What permissions do you use for those groups of people (and other similar ones)?

+2  A: 

I typically turn on all the VIEWs, plus WIKI_CREATE, WIKI_MODIFY, TICKET_CREATE (or TICKET_CREATE_SIMPLE if using the Simple Ticket plugin) and TICKET_APPEND.

For users I trust to have a little more power, I'll also turn on TICKET_MODIFY.

For a non-technical manager, I'll also turn on MILESTONE_ADMIN. For a technical manager, I'm likely to jump to TRAC_ADMIN -- but if that's too far, at least add REPORT_ADMIN.

Typically, I'll go ahead and give the developers TRAC_ADMIN... but if you don't trust them that far, the above permissions through the power user level plus TICKET_ADMIN are probably sufficient.

Richard Dunlap
+3  A: 

I generally avoid giving the *_ADMIN perms to users if I can avoid it. Trac 0.11 makes that a little easier by adding TICKET_EDIT_DESCRIPTION.

Depending on the setup and the culture, I'll grant the *_VIEW permissions to authenticated (everyone who has logged in) or in lax setups, anonymous (everyone, even not logged in).

I will generally create a developer group, grant the various permissions to that group. Then you just add people to the group (or add the group as a permission to the user, same thing). Do the same for designer, manager, tester, etc.

A manager would want the various ROADMAP_* and MILESTONE_* permissions. I'd be cautious about REPORT_ADMIN unless the manager actually knows SQL. My boss is generally happy to give me an example spreadsheet of the report he wants and I'll whip up a report for him. Be sure to point out to them that if they setup a custom query that does what they want, they can bookmark it -- everything is in the URL -- so they can go back to exactly that same query with current data using that bookmark.

You'd probably want to let authenticated file and append to tickets--doesn't usually who notices a bug, you still want to know about it.

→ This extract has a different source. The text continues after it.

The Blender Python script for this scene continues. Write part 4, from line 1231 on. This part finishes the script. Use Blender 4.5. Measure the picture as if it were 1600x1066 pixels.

If you lock down the workflow permissions enough, you may be able to give out TICKET_MODIFY to more people as well, though that route will be a bit more work.

Those you have some trust in can probably be granted TICKET_EDIT_DESCRIPTION so they can fix up their bug report formatting when they forgot to to start with.

If you have a lead developer, that individual user should probably have TICKET_ADMIN to deal with adding versions and such.

retracile
+1 for your third paragraph on groups -- I do the same thing but didn't think to mention it.